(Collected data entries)

--- start ---

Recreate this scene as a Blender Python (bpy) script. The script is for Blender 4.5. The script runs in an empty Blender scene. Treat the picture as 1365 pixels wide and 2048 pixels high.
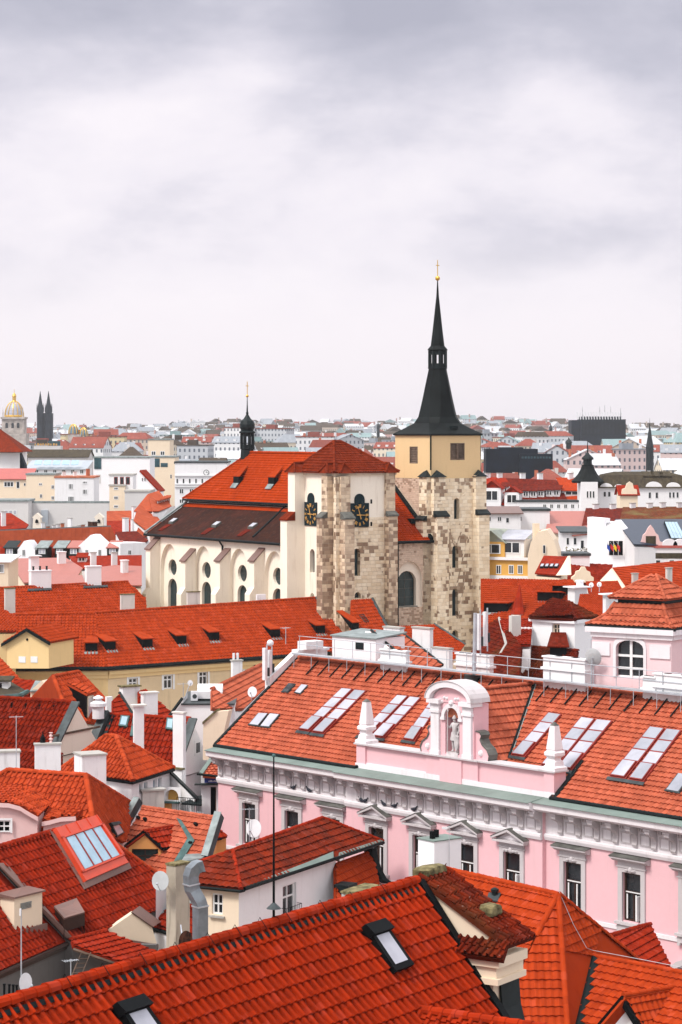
import bpy, bmesh, math, random
import numpy as np
from mathutils import Vector as V
from mathutils.geometry import tessellate_polygon
random.seed(7); rng = np.random.default_rng(7)
R = math.radians
SC = bpy.context.scene
# ---------------------------------------------------------------- camera, world, sun, exposure
H, HY, F, CX = 45.0, 860.0, 4900.0, 682.5      # eye height, horizon row, focal length and centre column of the photo in its pixels
cd = bpy.data.cameras.new('camera'); cam = bpy.data.objects.new('camera', cd); SC.collection.objects.link(cam)
cam.location = (0, 0, H); cam.rotation_euler = (R(90), 0, 0)
cd.sensor_fit = 'VERTICAL'; cd.sensor_height = 36; cd.lens = F / 2048 * 36
cd.shift_y = -(1024 - HY) / 2048; cd.clip_start = 1; cd.clip_end = 30000
SC.camera = cam
SC.view_settings.view_transform = 'Standard'; SC.view_settings.look = 'None'
SC.view_settings.exposure = 0.36; SC.view_settings.gamma = 1
SUN_EL, SUN_AZ = 52, -52          # sun behind the camera's left shoulder; azimuth from straight behind
W = bpy.data.worlds.new('World'); SC.world = W; W.use_nodes = True
SKY = (7, 2.0, (2.2, 0, 7.1))
def world_nodes():
    nt = W.node_tree; nt.nodes.clear(); N = nt.nodes.new; L = nt.links.new
    out = N('ShaderNodeOutputWorld'); bg = N('ShaderNodeBackground'); L(bg.outputs[0], out.inputs[0])
    tc = N('ShaderNodeTexCoord'); sep = N('ShaderNodeSeparateXYZ'); L(tc.outputs['Generated'], sep.inputs[0])
    def rampz(stops, inp):
        r = N('ShaderNodeValToRGB'); e = r.color_ramp.elements
        while len(e) > 1: e.remove(e[-1])
        e[0].position, e[0].color = stops[0][0], (*stops[0][1], 1)
        for p, c in stops[1:]:
            x = e.new(p); x.color = (*c, 1)
        L(inp, r.inputs[0]); return r.outputs[0]
    def mth(op, a, b=None, c=None):
        m = N('ShaderNodeMath'); m.operation = op
        for i, q in enumerate((a, b, c)):
            if q is None: continue
            if isinstance(q, (int, float)): m.inputs[i].default_value = q
            else: L(q, m.inputs[i])
        return m.outputs[0]
    def noise(scale, sc, det=5, rough=.55, off=(0,0,0), dist=0):
        mp = N('ShaderNodeMapping'); mp.inputs['Scale'].default_value = sc; mp.inputs['Location'].default_value = off
        L(tc.outputs['Generated'], mp.inputs[0])
        n = N('ShaderNodeTexNoise'); n.inputs['Scale'].default_value = scale; n.inputs['Detail'].default_value = det
        n.inputs['Roughness'].default_value = rough; n.inputs['Distortion'].default_value = dist
        L(mp.outputs[0], n.inputs['Vector']); return n.outputs['Fac']
    # overcast: pale pinkish white low down, lavender grey cloud banks higher, brighter towards the zenith
    base = rampz([(0, (.42,.42,.44)), (.5, (1.09,1.01,1.06)), (.53, (1.13,1.07,1.12)), (.56, (1.11,1.06,1.12)), (.6, (.84,.84,.90)), (.75, (1.5,1.5,1.55)), (1, (2.0,2.0,2.1))],
                 mth('MULTIPLY_ADD', sep.outputs[2], .5, .5))
    n1 = noise(SKY[0], (1.0, .6, SKY[1]), 6, .52, SKY[2], .15)
    n2 = noise(12, (1.0, .6, 2.2), 8, .62, (4.2, 1, 3.4), .2)
    # the banks thicken with height, so bias the noise by elevation
    bias = N('ShaderNodeMapRange'); bias.inputs['From Min'].default_value = .06; bias.inputs['From Max'].default_value = .165
    bias.inputs['To Min'].default_value = .20; bias.inputs['To Max'].default_value = -.055; L(sep.outputs[2], bias.inputs['Value'])
    s = mth('ADD', mth('MULTIPLY_ADD', n2, .28, mth('MULTIPLY', n1, .80)), bias.outputs[0])
    cl = rampz([(.34, (.54,.54,.65)), (.46, (.68,.67,.78)), (.55, (.86,.83,.93)), (.63, (1.03,.98,1.06)), (.72, (1.12,1.06,1.12)), (.85, (1.16,1.1,1.15))], s)
    # the cloud banks gain contrast with height above the horizon
    k = N('ShaderNodeMapRange'); k.interpolation_type = 'SMOOTHSTEP'
    k.inputs['From Min'].default_value = .03; k.inputs['From Max'].default_value = .09; L(sep.outputs[2], k.inputs['Value'])
    k2 = N('ShaderNodeMapRange'); k2.interpolation_type = 'SMOOTHSTEP'
    k2.inputs['From Min'].default_value = .19; k2.inputs['From Max'].default_value = .35; L(sep.outputs[2], k2.inputs['Value'])
    kk = mth('MULTIPLY', mth('MULTIPLY_ADD', k.outputs[0], .88, .10), mth('SUBTRACT', 1, k2.outputs[0]))
    mx = N('ShaderNodeMix'); mx.data_type = 'RGBA'; L(kk, mx.inputs['Factor']); L(base, mx.inputs['A']); L(cl, mx.inputs['B'])
    sky = N('ShaderNodeTexSky'); sky.sky_type = 'NISHITA'; sky.sun_disc = False
    sky.sun_elevation = R(SUN_EL); sky.sun_rotation = R(180 - SUN_AZ)
    sc = N('ShaderNodeVectorMath'); sc.operation = 'SCALE'; sc.inputs['Scale'].default_value = .06; L(sky.outputs[0], sc.inputs[0])
    m2 = N('ShaderNodeMix'); m2.data_type = 'RGBA'; m2.inputs['Factor'].default_value = .94
    L(sc.outputs[0], m2.inputs['A']); L(mx.outputs['Result'], m2.inputs['B'])
    L(m2.outputs['Result'], bg.inputs['Color']); bg.inputs['Strength'].default_value = .71
world_nodes()
sd = bpy.data.lights.new('sun', 'SUN'); sd.energy = 2.5; sd.angle = R(16); sd.color = (1, .96, .90)
sun = bpy.data.objects.new('sun', sd); SC.collection.objects.link(sun)
a, e = R(SUN_AZ), R(SUN_EL)
sun.rotation_euler = V((math.sin(a)*math.cos(e), -math.cos(a)*math.cos(e), math.sin(e))).to_track_quat('Z', 'Y').to_euler()
SC.cycles.use_denoising = True; SC.cycles.max_bounces = 5; SC.cycles.diffuse_bounces = 3; SC.cycles.glossy_bounces = 2
SC.cycles.transmission_bounces = 2; SC.cycles.transparent_max_bounces = 4; SC.cycles.volume_bounces = 0
SC.cycles.caustics_reflective = False; SC.cycles.caustics_refractive = False
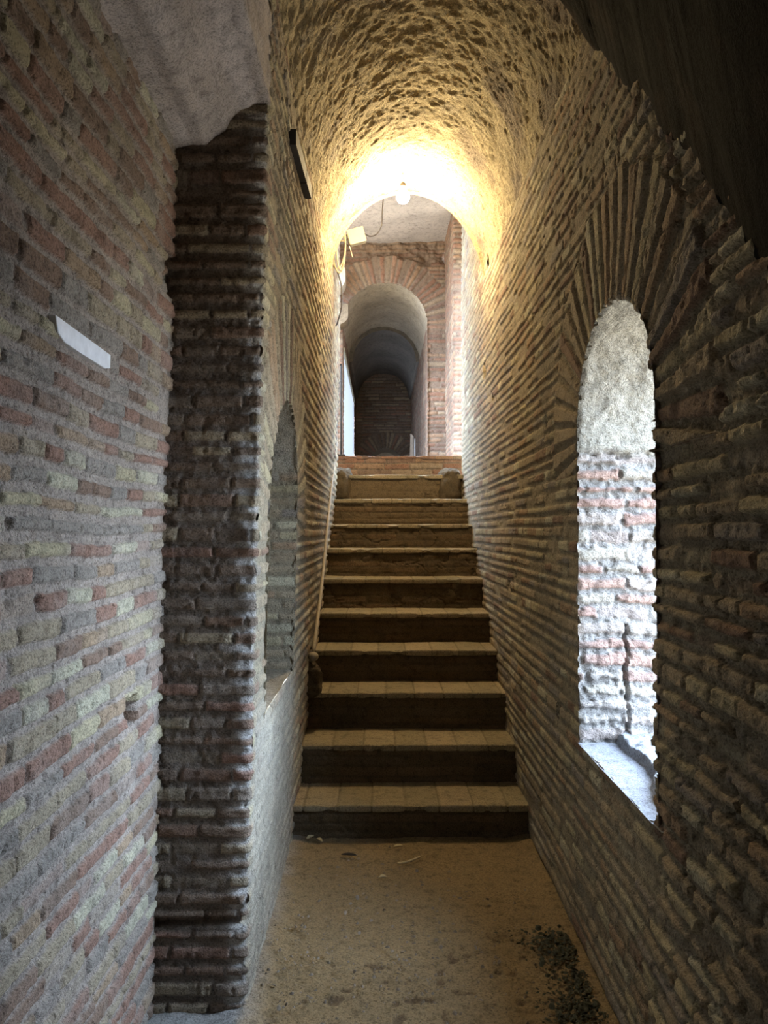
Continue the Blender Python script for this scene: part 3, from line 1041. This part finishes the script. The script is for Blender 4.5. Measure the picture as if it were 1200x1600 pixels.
# ------------------------------------------------------------------ handrail on the left wall
rail = empty('handrail', (-0.38, 4.35, 0.80), 'thin dusty handrail running up the left side of the stairs with a ball end', 'handrail')
R0 = [(-0.380, 4.36, 0.815), (-0.380, 4.75, 1.03), (-0.382, 5.15, 1.27), (-0.382, 5.70, 1.69), (-0.380, 6.26, 2.07)]
bm = bmesh.new()
tube(bm, smooth_path(R0, 8), 0.011, 12)
bm_object('rail', bm, M_rail, rail)
bm = bmesh.new()
tube(bm, smooth_path([(-0.380, 6.26, 2.07), (-0.380, 6.50, 2.35), (-0.378, 6.72, 2.64), (-0.374, 6.82, 2.83), (-0.366, 6.86, 2.85)], 6), 0.010, 10)
bm_object('upper_rail', bm, M_iron, rail)
bm = bmesh.new()
bmesh.ops.create_uvsphere(bm, u_segments=20, v_segments=12, radius=0.030)
for v in bm.verts: v.co = Vector((v.co.x, v.co.y, v.co.z * 0.85)) + Vector((-0.380, 4.35, 0.795))
bm_object('ball_end', bm, M_rail, rail)
for (y, z) in ((4.46, 0.855), (5.45, 1.47), (6.74, 2.60)):
    bm = bmesh.new()
    tube(bm, smooth_path([(-0.380, y, z + 0.015), (-0.385, y, z - 0.02), (-0.40, y, z - 0.03), (-0.45, y, z - 0.03)]), 0.006, 8)
    bm_object('bracket', bm, M_iron, rail)
# post at the head of the stairs
post = empty('rail_post', (-0.365, 7.05, LZ), 'dark iron post standing at the head of the stairs beside the handrail', 'post')
bm = bmesh.new()
tube(bm, [(-0.365, 7.05, LZ), (-0.365, 7.05, 3.04)], 0.009, 8)
bm_object('upright', bm, M_iron, post)
bm = bmesh.new()
tube(bm, smooth_path([(-0.365, 7.05, 3.03), (-0.385, 7.04, 3.035), (-0.405, 7.03, 3.03), (-0.408, 7.03, 2.97)]), 0.009, 8)
bm_object('hooked_top', bm, M_iron, post)
bm = bmesh.new()
block(bm, (-0.405, 7.0, LZ - 0.004), (-0.325, 7.10, LZ + 0.012), 0.003)
bm_object('base_plate', bm, M_iron, post, False)

# iron strip at the springing of the vault
strip = empty('iron_strip', (-0.36, 3.3, 3.05), 'dark flat iron bar fixed along the top of the left wall below the vault', 'bar')
bm = bmesh.new()
for (a, b) in (((-0.352, 2.98, 3.015), (-0.350, 3.38, 3.05)), ((-0.350, 3.40, 3.052), (-0.348, 3.60, 3.07))):
    a, b = Vector(a), Vector(b)
    q = []
    for p in (a, b):
        for dx in (-0.03, 0.020):
            for dz in (0.0, 0.062):
                q.append(bm.verts.new(p + Vector((dx, 0, dz))))
    for f in ((0, 1, 3, 2), (4, 6, 7, 5), (0, 4, 5, 1), (2, 3, 7, 6), (0, 2, 6, 4), (1, 5, 7, 3)):
        bm.faces.new([q[i] for i in f])
bm_object('bar', bm, M_iron, strip, False)
bm = bmesh.new()
tube(bm, [(-0.42, 3.39, 3.085), (-0.335, 3.39, 3.085), (-0.332, 3.385, 3.105)], 0.005, 6)
bm_object('pin', bm, M_pale, strip)

# marble piece set in the near left wall
bm = bmesh.new()
prof = [(1.572, 1.945), (1.895, 1.936), (1.895, 1.902), (1.86, 1.895), (1.70, 1.897), (1.62, 1.900), (1.588, 1.912)]
f0 = [bm.verts.new((-0.72 + 0.02025 * z + 0.013, y, z)) for y, z in prof]
f1 = [bm.verts.new((-0.72 + 0.02025 * z - 0.03, y, z)) for y, z in prof]
bm.faces.new(f0); bm.faces.new(f1[::-1])
for k in range(len(prof)):
    bm.faces.new((f0[k], f1[k], f1[(k + 1) % len(prof)], f0[(k + 1) % len(prof)]))
bmesh.ops.bevel(bm, geom=bm.edges[:], offset=0.0015, segments=1, affect='EDGES')
tag(bm_object('marble_strip', bm, M_marble, None, False, (-0.68, 1.73, 1.90)), 'narrow white marble strip set among the bricks of the near left wall', 'stone strip')

# corbels by the far arch
for (z, x1, hh, mat, lab) in ((4.13, -0.415, 0.26, M_stone, 'brown stone corbel with a pale rounded underside left of the far arch'),
                              (4.58, -0.455, 0.28, M_pale, 'pale rounded stone corbel above the brown one left of the far arch')):
    bm = bmesh.new()
    bot = []
    for s_ in range(12):
        a = (math.pi / 2) * s_ / 11
        bot.append((x1 - 0.14 * (1 - math.sin(a)), z + hh * 0.45 * (1 - math.cos(a))))
    pr = [(-0.66, z)] + bot + [(x1, z + hh), (-0.66, z + hh)]
    q0 = [bm.verts.new((x, 9.72, zz)) for x, zz in pr]
    q1 = [bm.verts.new((x, 10.02, zz)) for x, zz in pr]
    bm.faces.new(q0); bm.faces.new(q1[::-1])
    for k in range(len(pr)):
        bm.faces.new((q0[k], q1[k], q1[(k + 1) % len(pr)], q0[(k + 1) % len(pr)]))
    tag(bm_object('stone_corbel', bm, mat, None, False, (-0.56, 9.87, z)), lab, 'corbel', 'corbels by the far arch')

# corrugated sheet along the left of the far passage
sheet = empty('corrugated_sheet', (FC - FR - 0.02, 12.5, LZ), 'tall bluish white corrugated sheet closing the left side of the far passage', 'sheet')
ys, zs = np.arange(10.40, 14.66, 0.02), np.array([LZ - 0.01, 2.8, 3.4, 3.96])
Yg, Zg = np.meshgrid(ys, zs, indexing='ij')
grid_mesh('fluted_panel', np.stack([FC - FR - 0.02 + 0.018 * np.sin(Yg * 2 * math.pi / 0.22), Yg, Zg], -1), surf4(Yg * 0, Yg * 0), M_sheet, parent=sheet)
bm = bmesh.new()
block(bm, (FC - FR - 0.05, 10.38, 3.95), (FC - FR + 0.02, 14.68, 3.99), 0.004)
bm_object('top_rail', bm, M_box, sheet, False)

# white post on the right of the far passage
wp = empty('white_barrier', (0.50, 12.3, LZ), 'narrow white barrier post on the right of the far passage', 'post')
bm = bmesh.new()
a = [bm.verts.new(p) for p in ((0.455, 12.3, LZ), (0.53, 12.3, LZ), (0.525, 12.3, 3.02), (0.49, 12.3, 3.06), (0.475, 12.3, 3.06))]
b = [bm.verts.new(v.co + Vector((0, 0.04, 0))) for v in a]
bm.faces.new(a); bm.faces.new(b[::-1])
for k in range(5):
    bm.faces.new((a[k], b[k], b[(k + 1) % 5], a[(k + 1) % 5]))
bm_object('panel', bm, M_pale, wp, False)
bm = bmesh.new()
tube(bm, [(0.545, 12.28, LZ), (0.545, 12.28, 2.98)], 0.012, 8)
bm_object('upright', bm, M_marble, wp)

# ------------------------------------------------------------------ litter on the floor
def ground(px, py):
    s = (py - 830) / EYE
    return (px - 595) / s, 1202 / s


def leaf(px, py, length, width, ang, curl, mat, label, name='dry_leaf', cat='leaf', group=None):
    x, y = ground(px, py)
    bm = bmesh.new()
    rows = []
    for i in range(9):
        t = i / 8
        w = width * math.sin(math.pi * min(1, t * 0.93 + 0.04)) ** 0.8 * 0.5
        r = []
        for j in (-1, -0.5, 0, 0.5, 1):
            lx, ly = (t - 0.5) * length, j * w
            lz = 0.014 + curl * (abs(j) ** 1.5) * w * 1.4 + curl * 0.2 * (t - 0.4) ** 2 * length
            r.append(bm.verts.new((lx * math.cos(ang) - ly * math.sin(ang), lx * math.sin(ang) + ly * math.cos(ang), lz)))
        rows.append(r)
    for a, b in zip(rows[:-1], rows[1:]):
        for j in range(4):
            bm.faces.new((a[j], a[j + 1], b[j + 1], b[j]))
    o = bm_object(name, bm, mat)
    o.location = (x, y, 0.002)
    so = o.modifiers.new('thickness', 'SOLIDIFY')
    so.thickness = 0.0012
    return tag(o, label, cat, group)


leaf(546, 1336, 0.075, 0.022, -0.2, 0.5, M_leafdark, 'small black leaf lying on the sandy floor near the first step', 'dark_leaf')
leaf(486, 1309, 0.05, 0.022, 0.9, 0.7, M_leaf, 'curled tan leaf near the foot of the left wall', 'dry_leaf')
leaf(500, 1313, 0.045, 0.018, 2.3, 0.8, M_leaf, 'pale crumpled leaf touching the curled tan one by the first step', 'dry_leaf')
leaf(622, 1323, 0.045, 0.018, 0.3, 0.8, M_leaf, 'crumpled leaf with a dark underside below the middle of the first step', 'dry_leaf')
leaf(598, 1371, 0.035, 0.016, 0.1, 1.0, M_leaf, 'tiny tan leaf scrap on the sand in front of the straw', 'dry_leaf')
x, y = ground(640, 1347)
bm = bmesh.new()
tube(bm, smooth_path([(x - 0.055, y - 0.01, 0.014), (x - 0.01, y, 0.018), (x + 0.03, y + 0.03, 0.020), (x + 0.06, y + 0.065, 0.018)]), [0.005, 0.006] + [0.005] * 14 + [0.003, 0.002, 0.001], 7)
tag(bm_object('straw_stalk', bm, M_straw, None, True, (x, y, 0.012)), 'pale bent straw stalk lying on the sand before the first step', 'straw')

rs = np.random.RandomState(5)


def litter(name, spots, label, cat, mat, size, n, flat=0.5):
    bm = bmesh.new()
    for (px, py, rx, ry, w) in spots:
        cx, cy = ground(px, py)
        for k in range(int(n * w)):
            x, y = cx + rs.normal() * rx, cy + rs.normal() * ry
            if x > XR - 0.03 or x < -0.40 or y > 3.74: continue
            s = size * (0.4 + rs.rand() ** 2)
            a = rs.rand() * 6.28
            tilt = rs.normal() * 0.6
            h = 0.010 + rs.rand() * 0.012
            q = []
            for (u, v) in ((-1, -0.4), (0, -0.65), (1, -0.3), (0.9, 0.4), (0, 0.6), (-0.9, 0.35)):
                q.append(bm.verts.new((x + s * (u * math.cos(a) - v * math.sin(a)), y + s * (u * math.sin(a) + v * math.cos(a)), h + tilt * s * v + flat * s * 0.3 * rs.rand())))
            top = bm.verts.new((x, y, h + s * flat))
            for i in range(6):
                bm.faces.new((q[i], q[(i + 1) % 6], top))
            bm.faces.new(q[::-1])
    o = bm_object(name, bm, mat, None, False)
    return tag(o, label, cat, kind='stuff')


litter('leaf_litter', [(880, 1485, 0.055, 0.055, 0.8), (850, 1465, 0.06, 0.04, 0.35)], 'dark green mossy litter patch on the floor against the right wall', 'litter', M_moss, 0.009, 420)
litter('leaf_litter', [(905, 1578, 0.06, 0.08, 1.1), (908, 1532, 0.05, 0.04, 0.4)], 'larger dark mossy litter patch nearest the viewer by the right wall', 'litter', M_moss, 0.009, 420)
litter('gravel', [(680, 1500, 0.22, 0.35, 1.0), (560, 1430, 0.15, 0.5, 0.8), (460, 1480, 0.08, 0.2, 0.3)], 'small dark stones scattered over the sandy floor', 'gravel', M_peb, 0.0065, 330, 0.9)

--- end ---

# [What to work on]
Report how many lines above hold the string "Blender", giving nothing but the number.

# [Result of the task]
2